A practice rooted in fine art, family lineage and material exploration
Rose’s practice began in fine art, where image-making, composition, and material sensitivity shaped her approach to textile design. Each piece is developed with the same attention to surface, colour, and movement that informs painting and print.
The Tropical Collection
One of the defining visual threads in the label comes from paintings created by Rose’s grandmother Susan while snorkelling among coral reefs. Working directly from life, she sketched fish and marine forms using simple materials, capturing movement, colour, and interaction.
These works became a living archive of observation—later reinterpreted by Rose into the Tropical textile design.

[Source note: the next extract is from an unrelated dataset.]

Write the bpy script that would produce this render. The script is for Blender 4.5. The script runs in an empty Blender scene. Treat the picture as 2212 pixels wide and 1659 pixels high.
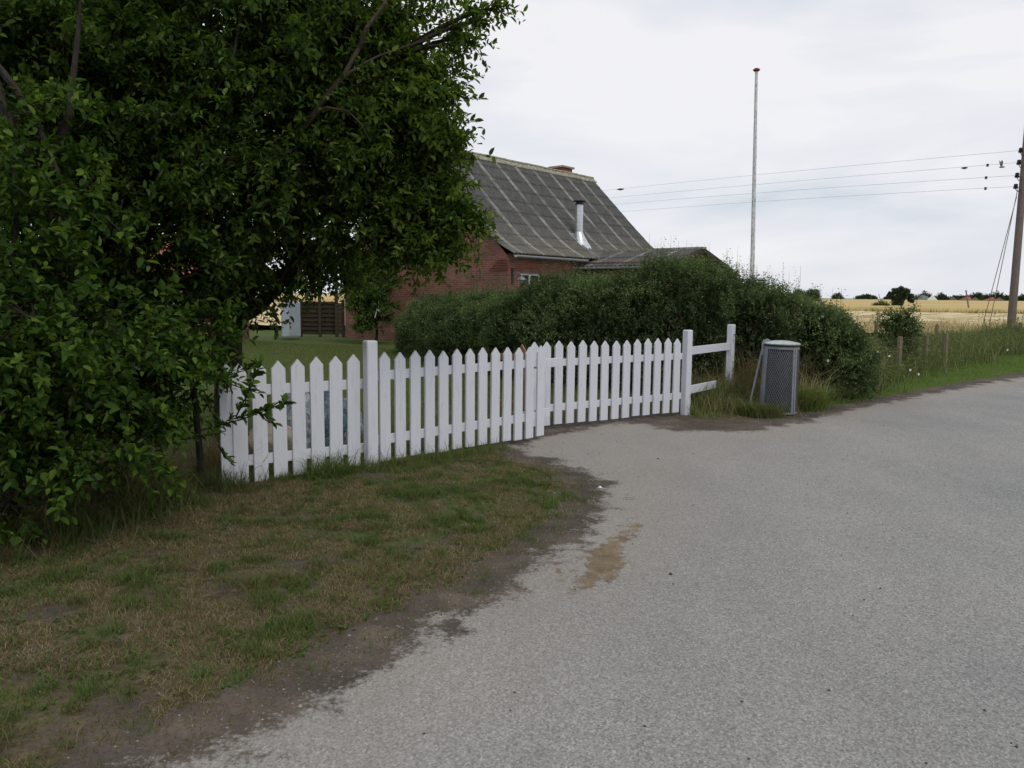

These references are not applied as decoration, but translated through print, cut, and fabric. Each piece is designed to hold image in motion—where silk becomes both surface and structure.
Lineage in Art & Design
Rose is from a family with multiple generations of artists, designers, and cultural figures whose work spans architecture, ceramics, and literature on both her parents' sides.
Her great-grandfather, Sir Clough Williams-Ellis, was an architect and pioneer of ecological design, best known for Portmeirion Village in North Wales.
Her grandmother, Susan Williams-Ellis, was an artist and founder of Portmeirion Pottery, known for her work in form and pattern.
Other notable creators include her great-grandmother author Amabel Williams-Ellis, whose literary work was embedded in early 20th-century creative circles such as the Bloomsbury Set.
Through small-batch silk loungewear designed in London, with a focus on material, movement, and pattern, Rose continues her family tradition.